The Amy Ray Band has been added to the lineup of the 2019 Newport Folk Festival. They will perform on Friday, July 26, 2019 at Fort Adams State Park in Newport, RI.
A lot of artists defy categorization. Some do so because they are tirelessly searching for the place they fit, while others are constantly chasing trends. Some, though, are genuinely exploring and expressing their myriad influences. Amy Ray belongs in the latter group. Pulling from every direction — Patty Griffin to Patti Smith, Big Star to Bon Iver — Ray’s music might best be described as folk-rock, though even that would be a tough sell, depending on the song.
Ray’s musical beginnings trace back to her high school days in Atlanta, Georgia, when she and Emily Saliers formed the duo that would become the Indigo Girls. Their story started in 1981 with a basement tape called “Tuesday’s Children” and went on to include a deal with Epic Records in 1988, a Grammy in 1990, and nearly 20 albums over more than 30 years.
Rooted in shared passions for harmony and justice, the Indigo Girls have forged a career that combines artistry and activism to push against every boundary and box anyone tries to put them in. As activists, they have supported as many great causes as they can, from LGBTQ+ rights to voter registration, going so far as to co-found an environmental justice organization, Honor the Earth, with Winona LaDuke in 1993. As artists, they have dipped their toes into a similar multitude of waters — folk, rock, country, pop, and more — but the resulting releases are always pure Indigo.
Ray’s six solo sets — and three live albums — have charted even wider seas, from the political punk of 2001’s Stag to the feminist Americana of 2018’s Holler. Each effort seems to lean into her influences in different ways, whether it’s the Allman Brothers or the Carter Family.
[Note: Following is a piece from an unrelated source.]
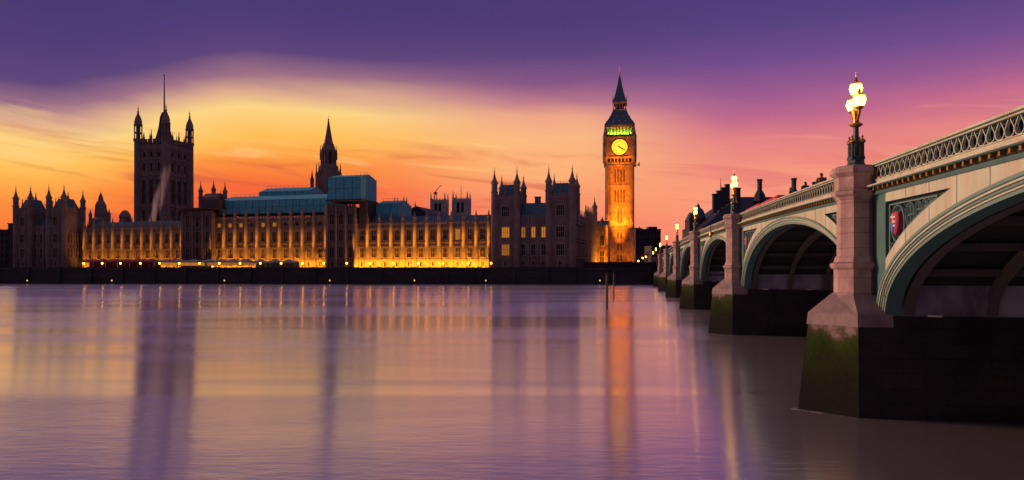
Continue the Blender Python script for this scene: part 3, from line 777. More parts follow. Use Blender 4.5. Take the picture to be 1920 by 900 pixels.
    lb = MB()
    for x in (-3, 3): lb.box(x - .15, x + .15, -9.2, -6, 24.4, 24.7)
    o = lb.build('light_bracket', STEEL, root); o2 = put('light_bracket', o.data, root); o2.rotation_euler.z = pi / 2
clock_tower()

# ------------------------------------------------------------------ great square tower
def square_tower():
    Xn, Yn = -202.2, 415.0; w = 23.0
    cx, cy = Xn - w / 2 * cos(B) + w / 2 * sin(B), Yn + w / 2 * sin(B) + w / 2 * cos(B)
    root = thing('square_tower', 'massive square gothic tower with corner turrets and tall flagstaff', 'tower', (cx, cy, 0), -B)
    h = w / 2 - 1.0; zt_ = 80
    wb = MB()
    for fa in range(4):
        t = MB(); cs = (-5.2, 0, 5.2)
        z0 = 5.8
        for s0, s1, ww, top in ((12, 20, 2.6, 30), (34, 40, 2.6, 42), (44, 58, 3.0, 61), (63, 68, 1.6, 70), (71.5, 74.5, 1.6, zt_)):
            X = [-h]; H = []
            for k, c in enumerate(cs): X += [c - ww / 2, c + ww / 2]; H.append((2 * k + 1, 1))
            X.append(h); wall_with_openings(t, X, [z0, s0, s1, top], H, .9, y0=-h); z0 = top
        t.box(-h, h, -h + .95, -h + 1.1, 6, zt_ - .5, 1)
        for z in (30, 42, 60.5, 69.8, 76): t.box(-h, h, -h - .5, -h - .003, z, z + .8)
        for x in (-7.9, -2.6, 2.6, 7.9): t.box(x - .35, x + .35, -h - .4, -h - .003, 7, 76)
        for x in (-6.6, -3.8, -1.4, 1.4, 3.8, 6.6): t.box(x - .12, x + .12, -h - .25, -h - .003, 7, 76)
        x = -h + .5
        while x < h - 1: t.box(x, x + 1, -h - .4, -h + .4, zt_, zt_ + 2.2); x += 1.9
        o = t.build('wall', [STONE2, GLASS], root); o.rotation_euler.z = fa * pi / 2
        for k in (-1, 0, 1):
            p = MB().lathe(k * 5.2, -h, pinnacle_prof(.55, zt_ + .5, zt_ + 6.5 + (1.5 if k == 0 else 0)), 6).build('pinnacle', STONE2, root); p.rotation_euler.z = fa * pi / 2
        for c in cs:
            for s0, s1, ww in ((12, 20, 2.6), (34, 40, 2.6), (44, 58, 3.0)):
                mu = MB()
                for j in (-1, 0, 1): mu.box(c + j * ww / 4 - .09, c + j * ww / 4 + .09, -h + .5, -h + .8, s0, s1)
                mu.box(c - ww / 2, c + ww / 2, -h + .45, -h + .78, (s0 + s1) / 2 - .12, (s0 + s1) / 2 + .12)
                mu.build('tracery', STONE2, root).rotation_euler.z = fa * pi / 2
    MB().box(-h, h, -h, h, zt_ - 1, zt_ - .4).build('roof', ROOF, root)
    tm = MB().lathe(0, 0, [(2.5, 5.8), (2.5, 30), (2.4, 31), (2.4, 61), (2.3, 62), (2.3, 80.6), (2.75, 81.4), (2.75, 82.6)], 8).mesh('turret', STONE2)
    lt = MB().lathe(0, 0, [(1.1, 82.6), (1.1, 90.5)], 8)
    for k in range(8):
        a = pi / 8 + 2 * pi * k / 8; lt.tube((2.1 * cos(a), 2.1 * sin(a), 82.6), (2.1 * cos(a), 2.1 * sin(a), 90.5), .34, 5)
    lt.lathe(0, 0, [(2.35, 85.8), (2.35, 86.5)], 8)
    lt.lathe(0, 0, [(2.5, 90.3), (2.6, 91.2), (2.2, 91.6), (2.25, 93), (1.7, 95), (.8, 97), (.45, 98.2), (.7, 98.8), (.2, 99.4), (.35, 100.2), (.06, 102.2)], 8)
    lm = lt.mesh('turret_lantern', STONE2)
    q = w / 2 - 1.6
    for sx_ in (-1, 1):
        for sy_ in (-1, 1):
            o = put('turret', tm, root, (sx_ * q, sy_ * q, 0)); put('turret_lantern', lm, o)
    # pyramid that carries the flagstaff
    sq = lambda r, z: [(sx_ * r, sy_ * r, z) for sx_, sy_ in ((-1, -1), (1, -1), (1, 1), (-1, 1))]
    MB().rings([sq(r, z) for r, z in ((4.6, 79.6), (3.2, 85), (2.3, 90), (1.7, 97), (.9, 100))]).build('flagstaff_base', STEEL, root)
    MB().lathe(0, 0, [(.55, 98), (.42, 110), (.22, 122), (.5, 122.3), (.1, 123)], 8).build('flagstaff', STEEL, root)
square_tower()

# ------------------------------------------------------------------ central spire
def spire_tower():
    Y = 400.0; X = (616 - 960) / F * Y
    root = thing('spire_tower', 'slender octagonal stone spire rising behind the teal scaffold box', 'spire', (X, Y, 0), -B)
    def oz(py): return CAMZ + (502 - py) / F * Y
    MB().lathe(0, 0, [(7.2, 20), (7.2, oz(338)), (6.6, oz(332)), (6.2, oz(325)), (4.7, oz(310))], 8).build('drum', STONE2, root)
    MB().lathe(0, 0, [(2.2, oz(312)), (2.2, oz(284))], 8).build('lantern_core', STEEL, root)
    ln_ = MB()
    for k in range(8):
        a = pi / 8 + 2 * pi * k / 8
        ln_.tube((3.9 * cos(a), 3.9 * sin(a), oz(314)), (3.7 * cos(a), 3.7 * sin(a), oz(284)), .62, 6)
    ln_.lathe(0, 0, [(4.4, oz(314)), (4.5, oz(309))], 8); ln_.lathe(0, 0, [(4.3, oz(286)), (4.4, oz(282)), (3.6, oz(278)), (3.0, oz(272)), (3.1, oz(270))], 8)
    ln_.build('lantern', STONE2, root)
    MB().lathe(0, 0, [(2.7, oz(272)), (2.1, oz(262)), (1.3, oz(247)), (.6, oz(232)), (.3, oz(226)), (.5, oz(225)), (.1, oz(222)), (.06, oz(217))], 8).build('spire', STONE2, root)
    pm = MB().lathe(0, 0, pinnacle_prof(.62, oz(345), oz(305)), 6).mesh('pinnacle', STONE2); p2 = MB().lathe(0, 0, pinnacle_prof(.4, oz(300), oz(272)), 6).mesh('pinnacle', STONE2)
    for k in range(8):
        a = pi / 8 + 2 * pi * k / 8
        put('pinnacle', pm, root, (6.6 * cos(a), 6.6 * sin(a), 0)); put('pinnacle', p2, root, (4.5 * cos(a), 4.5 * sin(a), 0))
    for sx_, sy_ in ((-1, -1), (1, -1)):
        MB().lathe(sx_ * 8.6, sy_ * 3, [(1.0, 20), (1.0, oz(342)), (1.15, oz(338)), (.5, oz(330)), (.05, oz(318))], 8).build('stair_turret', STONE2, root)
spire_tower()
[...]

One album finds the Butchies on full blast, another features Alison Brown on bluegrass banjo.
Both Stag and its follow-up, Prom (2005), found Ray addressing societal woes, ranging from the dangers of homophobia to the machismo of rock & roll, all while channeling her inner Replacements into a Southern punk sound that she has called “subversiveness with a smile.” Ray softened her sonic stance a bit for her next two efforts, 2008’s Didn’t It Feel Kinder and 2012’s Lung of Love, both of which felt closer in tone to her work with Indigo Girls, confronting cultural issues alongside personal ones.
In retrospect, it’s easy to see how songs like Lung of Love’s “Bird in the Hand” and “The Rock Is My Foundation” served as signposts of what was to come next for Ray. With Goodnight Tender in 2014, she recorded in Asheville, North Carolina, and stepped squarely into the country music that has been a part of everything she’s done. But it’s not the kind of country heard on the radio; it’s the country music culled from folk, bluegrass, gospel, and Southern rock, going so far as to title a tune after Duane Allman.
For 2018’s Holler, Ray recorded, once again, with her Carolina country kin, adding horns and strings to all but split the musical distance between Kinder and Tender to create a soulful, country-tinged, gospel-infused Americana sound. More cohesively than her prior releases, Holler encompasses and imparts all the disparate aspects of Ray’s influences in a singular offering.
Ray’s vast artistic inspirations are matched only by the deep peer admiration that is reflected in her albums’ guest appearances, which have included Vince Gill, Brandi Carlile, Justin Vernon, Jim James, Derek Trucks, Susan Tedeschi, Phil Cook, and others. That kind of good will is something only built from a lifetime of good deeds and great music.
While she partnered with Compass Records to issue Holler, Ray’s home base is Daemon Records, the not-for-profit label she founded in 1990 to support grassroots artists, including Kristen Hall, Rose Polenzani, Girlyman, John Trudell, Gerard McHugh, the Rock-A-Teens, and others. With Daemon, as with everything, Ray aimed to give something back to the community from which she has gotten so much.
Solo or duo, with a band or an orchestra, together and apart, both Ray and Saliers pour themselves into every performance, and their audiences still soak up every ounce of that generosity, spilling their own hearts and souls out as they sing along to every song. Theirs isn’t a fanbase; it’s a family.